LATIN AMERICA FLAT STEEL WRAP: Output rising amid positive economic performance

The International Monetary Fund (IMF) has recently raised its economic growth forecast for Latin America and the Caribbean while a gradual recovery continues in the region, which was severely affected by the 2014-16 decline in commodity prices.

The region’s gross domestic product (GDP) is now expected to rise by 2% year-on-year in 2018, against a previous forecast of a 1.9% increase, the IMF said in a report released in mid-April.

For 2019, the regional economy is now predicted to grow by 2.8%, compared with the previous estimate of 2.6% growth.

The economies of Brazil and Mexico, the largest steel markets in Latin America, are similarly expected to grow by 2.30% in 2018 on an annual basis, according to the International Monetary Fund (IMF). In 2019, Brazil’s GDP is expected to increase by 2.50%, while Mexico’s economy is estimated to increase by 3%.

The region’s steel output figures are in line with this positive outlook for its economies.

Crude steel production in South America was up by 6.80% year-on-year in the first quarter of 2018, to 11.13 million tonnes from 10.42 million tonnes, according to data published by the World Steel Association (Worldsteel) on Wednesday April 25.

Over the same period, Brazil’s crude steel output increased by 4.8%, to 8.64 million tonnes, while Argentinian crude steel production rose by 24.9%, to 1.23 million tonnes.

Meanwhile, crude steel output in Mexico grew by 1.50% in January-March 2018 on an annual basis, to 5.11 million tonnes, according to Worldsteel.

The behavior of the local and international markets in May will be decisive for Brazilian steel producers in relation to potential price adjustments.

In late March, CSN said that it intended to raise domestic flat steel prices by 7.50%, while Usiminas announced earlier this month its plans to increase prices by as much as 5%. Both mills set June as the deadline for these upswings.

These increases are based on a better national market and higher prices for flat steel products in the international market.

Indeed, Usiminas said that the price differentials between imported and domestic coil products, both hot-rolled and cold-rolled, are currently close to zero.

But uncertainties about the development of global flat steel prices, mostly in China, and fierce competition in the local market might prevent Brazilian companies from applying their planned price adjustments.

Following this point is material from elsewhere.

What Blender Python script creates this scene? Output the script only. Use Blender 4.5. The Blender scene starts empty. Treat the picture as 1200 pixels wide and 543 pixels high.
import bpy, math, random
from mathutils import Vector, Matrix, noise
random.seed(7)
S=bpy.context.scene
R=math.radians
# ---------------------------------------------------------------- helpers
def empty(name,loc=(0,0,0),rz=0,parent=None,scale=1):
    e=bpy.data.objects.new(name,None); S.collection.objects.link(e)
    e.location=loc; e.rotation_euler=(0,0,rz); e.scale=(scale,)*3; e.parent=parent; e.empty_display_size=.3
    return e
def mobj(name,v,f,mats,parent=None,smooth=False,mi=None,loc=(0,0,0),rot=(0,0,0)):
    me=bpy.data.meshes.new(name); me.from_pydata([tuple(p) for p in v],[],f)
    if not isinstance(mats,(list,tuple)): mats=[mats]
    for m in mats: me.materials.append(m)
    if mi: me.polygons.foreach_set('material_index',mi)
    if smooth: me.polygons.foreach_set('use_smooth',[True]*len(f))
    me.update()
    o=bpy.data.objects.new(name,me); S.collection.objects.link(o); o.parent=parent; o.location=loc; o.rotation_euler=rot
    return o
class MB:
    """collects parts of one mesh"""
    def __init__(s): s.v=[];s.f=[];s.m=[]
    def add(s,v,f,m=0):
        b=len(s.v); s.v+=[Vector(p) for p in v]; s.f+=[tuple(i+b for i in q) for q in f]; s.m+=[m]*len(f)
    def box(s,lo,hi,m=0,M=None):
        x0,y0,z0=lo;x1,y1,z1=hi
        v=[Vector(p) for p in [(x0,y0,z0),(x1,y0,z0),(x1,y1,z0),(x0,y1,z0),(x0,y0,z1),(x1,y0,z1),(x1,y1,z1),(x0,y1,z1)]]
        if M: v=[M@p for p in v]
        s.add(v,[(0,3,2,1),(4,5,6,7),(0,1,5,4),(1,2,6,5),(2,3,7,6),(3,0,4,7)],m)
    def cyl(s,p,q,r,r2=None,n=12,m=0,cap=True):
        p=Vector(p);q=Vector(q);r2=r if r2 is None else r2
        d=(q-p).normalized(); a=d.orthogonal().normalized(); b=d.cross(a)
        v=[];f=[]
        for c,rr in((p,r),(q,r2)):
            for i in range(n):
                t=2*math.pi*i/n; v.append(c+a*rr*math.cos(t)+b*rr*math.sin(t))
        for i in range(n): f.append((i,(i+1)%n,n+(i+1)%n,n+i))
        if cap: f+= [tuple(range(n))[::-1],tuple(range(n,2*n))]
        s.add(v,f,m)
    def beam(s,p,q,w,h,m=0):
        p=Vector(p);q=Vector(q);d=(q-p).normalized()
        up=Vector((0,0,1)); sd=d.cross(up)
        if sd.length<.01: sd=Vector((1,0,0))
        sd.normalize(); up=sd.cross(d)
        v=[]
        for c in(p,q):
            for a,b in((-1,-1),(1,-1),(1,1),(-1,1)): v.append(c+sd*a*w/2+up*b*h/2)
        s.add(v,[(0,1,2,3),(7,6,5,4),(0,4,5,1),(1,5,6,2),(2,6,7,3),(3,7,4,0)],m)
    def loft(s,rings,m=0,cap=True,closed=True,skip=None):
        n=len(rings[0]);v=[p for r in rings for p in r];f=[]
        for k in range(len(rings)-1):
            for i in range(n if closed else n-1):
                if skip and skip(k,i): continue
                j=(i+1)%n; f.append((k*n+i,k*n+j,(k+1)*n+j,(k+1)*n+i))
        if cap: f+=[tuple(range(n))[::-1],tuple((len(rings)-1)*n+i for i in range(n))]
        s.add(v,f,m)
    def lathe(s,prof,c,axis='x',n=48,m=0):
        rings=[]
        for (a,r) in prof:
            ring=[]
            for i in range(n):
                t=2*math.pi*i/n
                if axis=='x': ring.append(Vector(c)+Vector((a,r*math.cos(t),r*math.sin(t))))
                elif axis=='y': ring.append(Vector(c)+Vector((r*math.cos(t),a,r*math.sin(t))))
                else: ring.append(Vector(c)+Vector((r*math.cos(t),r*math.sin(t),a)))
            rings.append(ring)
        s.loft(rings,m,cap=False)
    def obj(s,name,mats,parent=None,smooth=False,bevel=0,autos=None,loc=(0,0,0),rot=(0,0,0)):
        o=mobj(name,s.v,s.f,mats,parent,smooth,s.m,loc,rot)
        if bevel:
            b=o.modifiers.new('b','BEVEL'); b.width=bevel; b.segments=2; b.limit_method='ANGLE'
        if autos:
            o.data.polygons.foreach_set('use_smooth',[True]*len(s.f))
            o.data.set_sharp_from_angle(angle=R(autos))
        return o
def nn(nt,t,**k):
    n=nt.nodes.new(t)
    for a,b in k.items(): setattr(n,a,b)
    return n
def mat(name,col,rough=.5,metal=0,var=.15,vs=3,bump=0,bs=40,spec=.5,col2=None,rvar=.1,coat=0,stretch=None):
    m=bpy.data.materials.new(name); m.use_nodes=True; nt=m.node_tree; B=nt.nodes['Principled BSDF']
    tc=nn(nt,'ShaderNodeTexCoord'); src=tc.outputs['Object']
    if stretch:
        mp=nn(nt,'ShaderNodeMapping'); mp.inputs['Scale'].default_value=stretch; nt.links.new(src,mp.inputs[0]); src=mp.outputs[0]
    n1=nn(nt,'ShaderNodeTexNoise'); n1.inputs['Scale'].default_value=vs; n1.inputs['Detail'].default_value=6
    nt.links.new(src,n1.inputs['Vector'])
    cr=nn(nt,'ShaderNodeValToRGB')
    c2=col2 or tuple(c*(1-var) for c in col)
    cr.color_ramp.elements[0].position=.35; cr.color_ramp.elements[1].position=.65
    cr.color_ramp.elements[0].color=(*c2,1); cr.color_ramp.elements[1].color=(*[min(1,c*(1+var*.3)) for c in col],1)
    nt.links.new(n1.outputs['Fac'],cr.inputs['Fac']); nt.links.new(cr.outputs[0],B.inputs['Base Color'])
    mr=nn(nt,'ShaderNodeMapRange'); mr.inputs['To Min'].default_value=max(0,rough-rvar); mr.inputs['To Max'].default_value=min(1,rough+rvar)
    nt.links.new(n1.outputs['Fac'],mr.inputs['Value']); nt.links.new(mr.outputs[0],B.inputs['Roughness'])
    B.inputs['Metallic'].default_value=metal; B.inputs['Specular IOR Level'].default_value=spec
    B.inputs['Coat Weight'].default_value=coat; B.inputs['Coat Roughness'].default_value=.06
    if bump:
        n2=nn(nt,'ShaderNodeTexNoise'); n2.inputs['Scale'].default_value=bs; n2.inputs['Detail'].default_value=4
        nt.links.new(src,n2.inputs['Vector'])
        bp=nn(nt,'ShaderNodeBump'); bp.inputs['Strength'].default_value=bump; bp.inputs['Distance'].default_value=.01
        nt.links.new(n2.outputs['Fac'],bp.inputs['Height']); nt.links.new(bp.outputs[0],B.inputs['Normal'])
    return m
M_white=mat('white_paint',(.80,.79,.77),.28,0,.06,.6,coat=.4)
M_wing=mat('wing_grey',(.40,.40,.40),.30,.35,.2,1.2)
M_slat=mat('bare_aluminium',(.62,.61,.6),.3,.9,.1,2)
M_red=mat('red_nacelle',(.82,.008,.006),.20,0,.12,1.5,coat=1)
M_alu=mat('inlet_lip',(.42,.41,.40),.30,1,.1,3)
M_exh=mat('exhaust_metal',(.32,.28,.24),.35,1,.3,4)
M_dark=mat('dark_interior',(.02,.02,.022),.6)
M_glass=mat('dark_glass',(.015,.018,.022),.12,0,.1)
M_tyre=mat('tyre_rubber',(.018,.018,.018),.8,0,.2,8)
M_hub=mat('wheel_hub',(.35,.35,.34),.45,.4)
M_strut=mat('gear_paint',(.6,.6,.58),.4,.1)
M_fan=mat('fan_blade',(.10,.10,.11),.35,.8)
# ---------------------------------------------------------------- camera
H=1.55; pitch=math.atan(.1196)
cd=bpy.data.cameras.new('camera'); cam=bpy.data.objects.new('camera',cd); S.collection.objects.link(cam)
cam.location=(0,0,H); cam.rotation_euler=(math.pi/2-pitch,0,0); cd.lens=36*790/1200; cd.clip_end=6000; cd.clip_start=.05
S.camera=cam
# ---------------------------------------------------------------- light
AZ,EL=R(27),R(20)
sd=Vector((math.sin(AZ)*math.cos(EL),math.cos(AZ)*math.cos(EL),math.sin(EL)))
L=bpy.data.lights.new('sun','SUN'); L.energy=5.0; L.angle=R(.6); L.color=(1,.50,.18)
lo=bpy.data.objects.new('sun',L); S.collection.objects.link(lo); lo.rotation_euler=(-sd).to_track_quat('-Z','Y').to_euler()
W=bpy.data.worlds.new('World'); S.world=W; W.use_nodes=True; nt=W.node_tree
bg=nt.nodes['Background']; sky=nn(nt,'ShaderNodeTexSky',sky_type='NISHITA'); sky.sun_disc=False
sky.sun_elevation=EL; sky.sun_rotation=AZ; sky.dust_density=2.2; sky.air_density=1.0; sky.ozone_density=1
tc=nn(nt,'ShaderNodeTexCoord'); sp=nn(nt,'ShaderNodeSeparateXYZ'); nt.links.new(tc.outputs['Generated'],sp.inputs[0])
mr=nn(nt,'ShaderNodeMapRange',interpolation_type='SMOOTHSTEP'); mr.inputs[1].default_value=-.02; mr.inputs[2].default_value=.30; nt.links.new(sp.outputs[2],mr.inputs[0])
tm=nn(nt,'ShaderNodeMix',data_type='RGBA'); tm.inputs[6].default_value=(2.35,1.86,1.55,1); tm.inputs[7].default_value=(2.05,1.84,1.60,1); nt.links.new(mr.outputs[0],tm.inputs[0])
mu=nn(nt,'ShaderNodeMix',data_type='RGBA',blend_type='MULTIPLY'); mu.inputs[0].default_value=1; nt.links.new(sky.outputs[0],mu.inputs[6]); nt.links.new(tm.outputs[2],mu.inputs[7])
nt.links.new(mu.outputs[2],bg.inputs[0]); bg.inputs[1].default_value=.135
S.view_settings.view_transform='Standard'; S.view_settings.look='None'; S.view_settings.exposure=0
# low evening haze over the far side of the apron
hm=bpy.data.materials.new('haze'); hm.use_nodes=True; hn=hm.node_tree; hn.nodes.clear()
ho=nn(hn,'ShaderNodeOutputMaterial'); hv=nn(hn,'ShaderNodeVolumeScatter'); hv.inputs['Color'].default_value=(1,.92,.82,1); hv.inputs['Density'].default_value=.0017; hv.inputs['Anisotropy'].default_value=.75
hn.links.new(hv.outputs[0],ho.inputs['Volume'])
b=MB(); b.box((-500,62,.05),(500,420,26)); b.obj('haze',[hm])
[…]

Metal Bulletin’s fob China HRC Index has fluctuated between $571 per tonne and $591 per tonne in the past 30 days. On Wednesday, the index was $591.79 per tonne fob, down by $2.64 per tonne on a daily basis.

Meanwhile, HRC import prices in South America, including Brazil, will end the month of April at values slightly lower than those in late March. Metal Bulletin’s weekly price assessment for HRC imports into the region was $610-620 per tonne cfr on April 20, against $620-630 per tonne cfr on March 29.

And the competition between Brazilian flat steel producers could get in the way of the companies’ plans to increase prices by June, according to local flat steel association Inda.

“The problem with any price increases is that the steelmakers fight for market share,” Inda president Carlos Loureiro said on April 24.